Although not much more in substance than a revised commitment to pacts reached long before, the deal was the first for Netanyahu and his governing Likud party with the Palestinians and a painful departure from Likud’s bedrock ideals.

Netanyahu committed his government to transfer land and limited governing power to Arafat - four-fifths of Hebron immediately, and substantial chunks of the rural West Bank by the middle of next year.

Arafat, for his part, renewed unkept promises to extradite suspects wanted by Israel on criminal charges and to rewrite the Palestinian Covenant to expunge calls for Israel’s destruction.

After reaching their accord, the two men passed cellular phones back and forth while placing joint telephone calls to President Clinton, Jordan’s King Hussein and Egyptian President Hosni Mubarak.

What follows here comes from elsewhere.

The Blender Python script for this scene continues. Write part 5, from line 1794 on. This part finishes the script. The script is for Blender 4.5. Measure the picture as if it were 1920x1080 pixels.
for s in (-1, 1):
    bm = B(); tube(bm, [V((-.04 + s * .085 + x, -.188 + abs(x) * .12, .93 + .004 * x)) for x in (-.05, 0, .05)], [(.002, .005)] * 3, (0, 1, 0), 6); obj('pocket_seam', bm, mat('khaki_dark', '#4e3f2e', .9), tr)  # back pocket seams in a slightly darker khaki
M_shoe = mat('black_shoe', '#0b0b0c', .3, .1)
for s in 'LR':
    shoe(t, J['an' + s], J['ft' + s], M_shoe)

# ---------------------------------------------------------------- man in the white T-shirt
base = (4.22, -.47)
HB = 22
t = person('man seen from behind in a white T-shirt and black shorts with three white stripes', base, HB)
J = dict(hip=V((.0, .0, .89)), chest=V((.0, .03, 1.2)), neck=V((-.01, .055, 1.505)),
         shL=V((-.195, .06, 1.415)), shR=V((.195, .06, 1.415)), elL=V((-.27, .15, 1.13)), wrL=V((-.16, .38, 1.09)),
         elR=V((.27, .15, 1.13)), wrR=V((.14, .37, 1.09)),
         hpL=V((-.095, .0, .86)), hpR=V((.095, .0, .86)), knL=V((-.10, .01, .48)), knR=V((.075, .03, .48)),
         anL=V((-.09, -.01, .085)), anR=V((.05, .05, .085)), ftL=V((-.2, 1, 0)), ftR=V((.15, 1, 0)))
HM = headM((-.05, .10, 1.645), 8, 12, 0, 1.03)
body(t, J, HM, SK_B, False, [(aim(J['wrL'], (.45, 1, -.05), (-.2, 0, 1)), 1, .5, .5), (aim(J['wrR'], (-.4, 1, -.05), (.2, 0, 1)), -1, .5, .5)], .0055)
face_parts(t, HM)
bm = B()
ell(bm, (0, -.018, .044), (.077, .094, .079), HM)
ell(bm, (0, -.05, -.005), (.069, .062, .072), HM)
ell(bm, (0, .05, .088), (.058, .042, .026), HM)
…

In Washington, Clinton told a White House briefing that the Hebron accord “brings us another step closer to a lasting, secure Middle East peace. Once again the Israelis and the Palestinians have shown they can resolve their differences. … Once again the forces of peace have prevailed over a history of division.”

Both leaders are expected to submit the accord to their Cabinets today and an Israeli parliamentary vote should come this week.

The accord calls for Israeli troops to depart most of Hebron within 10 days, finally completing a withdrawal from the West Bank’s six largest towns that was begun in 1995. But Israel’s army is skittish about a prolonged twilight period there, and senior officers said they could, and would, complete their evacuation within 48 hours of receiving the order.

The text of the Hebron agreement itself has been finished for nearly two weeks. It divides the city of 130,000 Palestinians and 450 Jewish settlers into two spheres of control, with Israel’s army holding about one-fifth of the territory.

Netanyahu sought basic changes in the framework agreed 15 months ago by then-Prime Minister Yitzhak Rabin, but settled for small amendments such as limiting Palestinian police to short-barreled Ingram submachine guns.

Arafat sought assurances - and schedules - for Israeli obligations, such as opening a “safe passage” between the West Bank and Gaza Strip, permitting Palestinians to operate a seaport and airport in Gaza, releasing Palestinian prisoners held in Israeli jails and above all, withdrawing from the rural West Bank.

As reciprocal commitments from Arafat, in addition to extradition of wanted suspects and revision of the Palestinian Covenant, Netanyahu sought the reduction of Palestinian police forces from numbers far exceeding those agreed on earlier.

All those issues, both sides said, were settled before the two men sat down this morning, although a few small points of language remained for Netanyahu and Arafat to decide. Their agreements have been drafted in a “Note for the Record” to be signed by the American mediators, but not by the parties themselves.

The final talks over the last details of the agreement, participants said, led to some emotional fireworks.

Even Ross, the icy-veined special Middle East coordinator under presidents Clinton and George Bush, joined a shouting match at the Laromme Hotel Monday between Palestinian negotiator Saeb Erekat and Israeli Yitzhak Molcho.

“It got pretty hot and heavy,” said one participant. “I think it was a combination of expectations that it would be finished on the Israeli and American sides, and crabbiness, exhaustion, lack of food on the part of the Palestinians because of Ramadan. Everybody had a good shout and settled down.”